One of the problems we have got is the term “carbon-neutral enabled”. We have really no clear idea what that means. Someone pointed out that a zero-star energy-efficiency rated house could quite potentially be called carbon-neutral enabled because you always have the opportunity of buying 100 per cent green power. This was one of the questions that we put on notice after the estimates process because it just does not seem to mean anything.

I think what it is trying to say is that we would do what was most cost efficient—we would either have a good building or we would buy green power. But that is a very fudgy sort of answer. It will be a few years before this building—whatever it is—is built or refurbished. In that time there will presumably be a carbon price. In that time electricity pricing will continue to change. So what is carbon-neutral enabled now—if I have the definition right—will not be carbon-neutral enabled in five or six years. That seems to be something that needs a lot more work done on it.

Another thing which needs more work to be done on it is, on the basis of the financial analysis of 7 May 2009, two scenarios—2 and 4—were excluded from the CB Richard Ellis cost analysis, which were leasing a space in Civic of comparable quality to a new building so as to enable co-location or a scenario involving minimal upgrades. Both of these potentially were more cost efficient.

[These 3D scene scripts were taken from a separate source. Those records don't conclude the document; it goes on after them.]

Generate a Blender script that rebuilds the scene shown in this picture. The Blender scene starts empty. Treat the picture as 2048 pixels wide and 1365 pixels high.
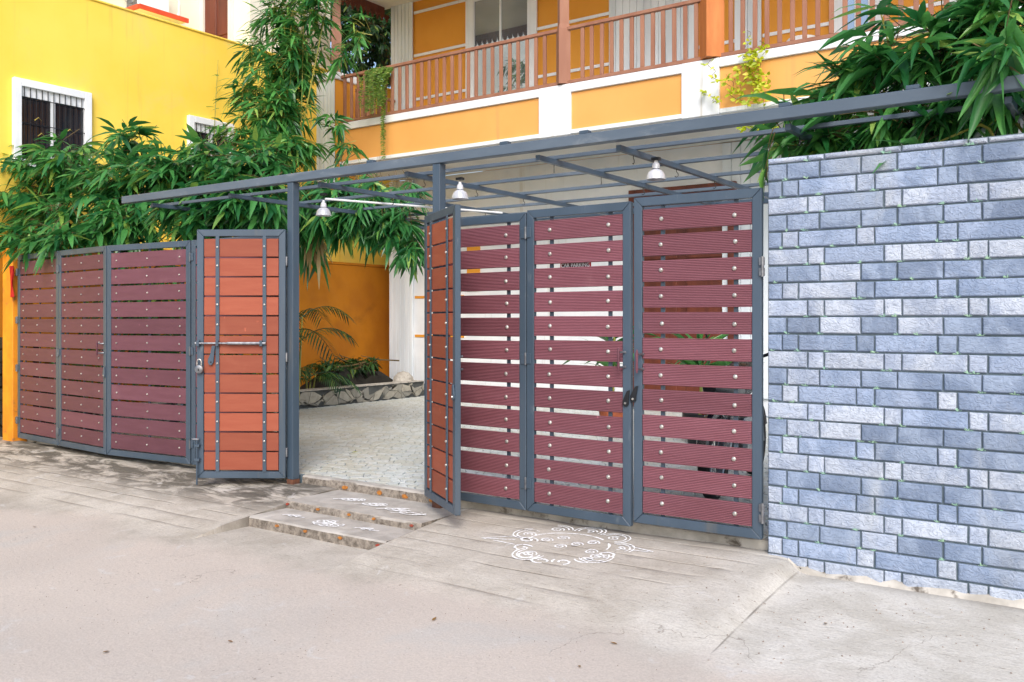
import bpy, bmesh, math, random
from mathutils import Vector, Matrix, noise
R = math.radians
scene = bpy.context.scene
col = scene.collection
rng = random.Random(7)

# ------------------------------------------------------------------ camera, sky, sun, exposure
TH = R(35.03); CT = math.cos(TH); ST = math.sin(TH)
CAMH = 1.4
cam_d = bpy.data.cameras.new('camera'); cam = bpy.data.objects.new('camera', cam_d); col.objects.link(cam)
cam.location = (0, 0, CAMH); cam.rotation_euler = (R(90), 0, TH)
cam_d.sensor_width = 36; cam_d.lens = 31.97; cam_d.shift_y = -0.0207; cam_d.clip_end = 500; cam_d.clip_start = 0.05
scene.camera = cam
world = bpy.data.worlds.new('World'); scene.world = world; world.use_nodes = True
wn = world.node_tree.nodes; wl = world.node_tree.links
bg = wn['Background']; sky = wn.new('ShaderNodeTexSky'); sky.sky_type = 'NISHITA'; sky.sun_disc = False
SUN_EL = R(40); SUN_AZ = R(143)          # azimuth measured clockwise from +Y
sky.sun_elevation = SUN_EL; sky.sun_rotation = SUN_AZ
sky.dust_density = 2.5; sky.air_density = 1.0; sky.ozone_density = 1.0
wl.new(sky.outputs[0], bg.inputs[0]); bg.inputs[1].default_value = 0.15
sun_d = bpy.data.lights.new('sun', 'SUN'); sun = bpy.data.objects.new('sun', sun_d); col.objects.link(sun)
sun_d.energy = 1.15; sun_d.angle = R(24); sun_d.color = (1.0, 0.99, 0.98)
sd = Vector((math.sin(SUN_AZ) * math.cos(SUN_EL), math.cos(SUN_AZ) * math.cos(SUN_EL), math.sin(SUN_EL)))
sun.rotation_euler = (-sd).to_track_quat('-Z', 'Y').to_euler(); sun.location = sd * 30
scene.view_settings.view_transform = 'Standard'; scene.view_settings.look = 'None'
scene.view_settings.gamma = 1.0; scene.view_settings.exposure = 0.8

# ------------------------------------------------------------------ layout helpers (photo bearing -> place at a known depth)
def ray(px):
    k = (px - 1024) / 1819; return (-ST + CT * k, CT + ST * k)
def at(px, py, Y):
    rx, ry = ray(px); t = Y / ry; return Vector((rx * t, Y, CAMH + (640 - py) / 1819 * t))
def atX(px, py, X):
    rx, ry = ray(px); t = X / rx; return Vector((X, ry * t, CAMH + (640 - py) / 1819 * t))
def depth_of(p): return -ST * p[0] + CT * p[1]
def proj(p):
    t = depth_of(p); r = CT * p[0] + ST * p[1]
    return (1024 + 1819 * r / t, 640 - 1819 * (p[2] - CAMH) / t) if t > .1 else (-9e9, 0)

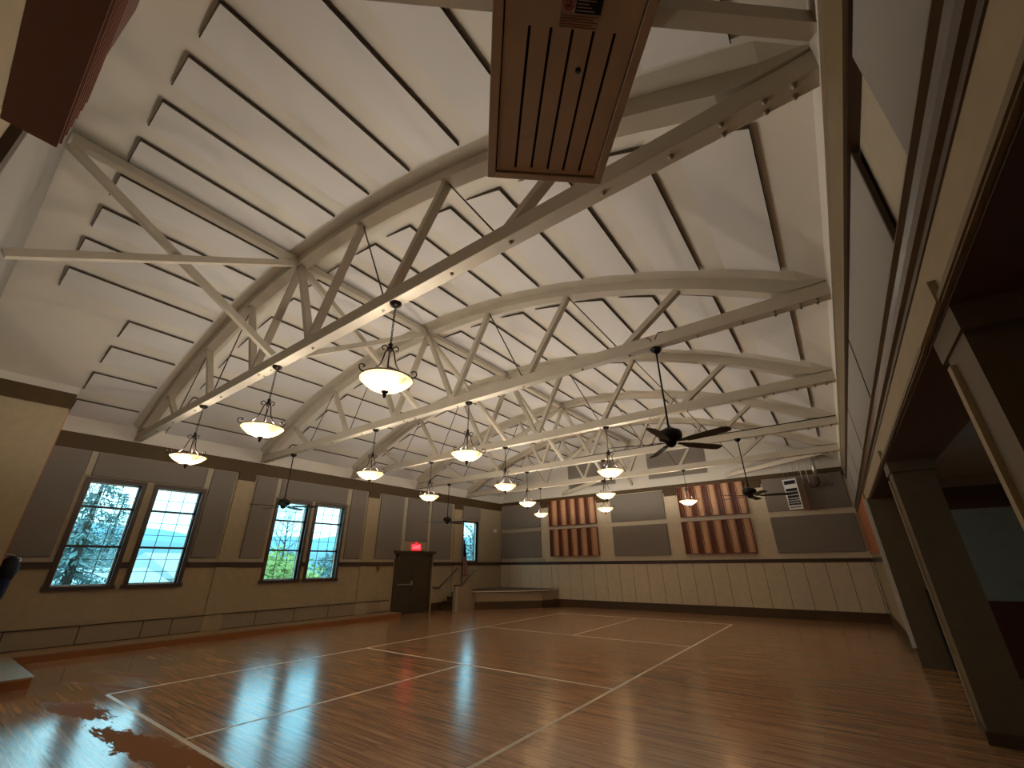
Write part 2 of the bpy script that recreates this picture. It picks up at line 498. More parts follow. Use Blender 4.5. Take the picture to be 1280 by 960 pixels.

One of the things that I would like to talk a bit more about is, in the retrofitting option, the government quite clearly in the past has not looked at the option of not putting all the eggs in one basket. I am glad to see that the government has considered this option now and clearly agreed to it to some extent insofar as there will be a building out in Gungahlin. A building in Gungahlin is something that the Greens asked for repeatedly in the past, and the former Chief Minister unfortunately did not think this was appropriate. So I am very glad to see that the ACT government will do some small work around addressing Gungahlin’s most substantive problem of lack of a local employment base. I think it is very unfortunate that neither Liberal or Labor federal governments put a substantive office building out in Gungahlin, and I am very glad to see the ACT government is at last looking at it.

Also, though, in terms of more innovative solutions, the government could be looking at building a smaller additional building which might house, say, the town hall functions or some of those sorts of things and at the same time utilise and retrofit one of the existing buildings which are quite close to the Assembly.

The other thing we are very concerned about is life cycle impact analysis. It is not clear on the basis of what the Greens have read that this is being properly done. It seems that the government is focusing almost entirely on the operational energy requirements because of their desire that the government operations will be carbon neutral by 2020. We agree this is a worthy aim and it is one that we totally support. But it is not one that should be achieved at the expense of not looking at the life cycle analysis.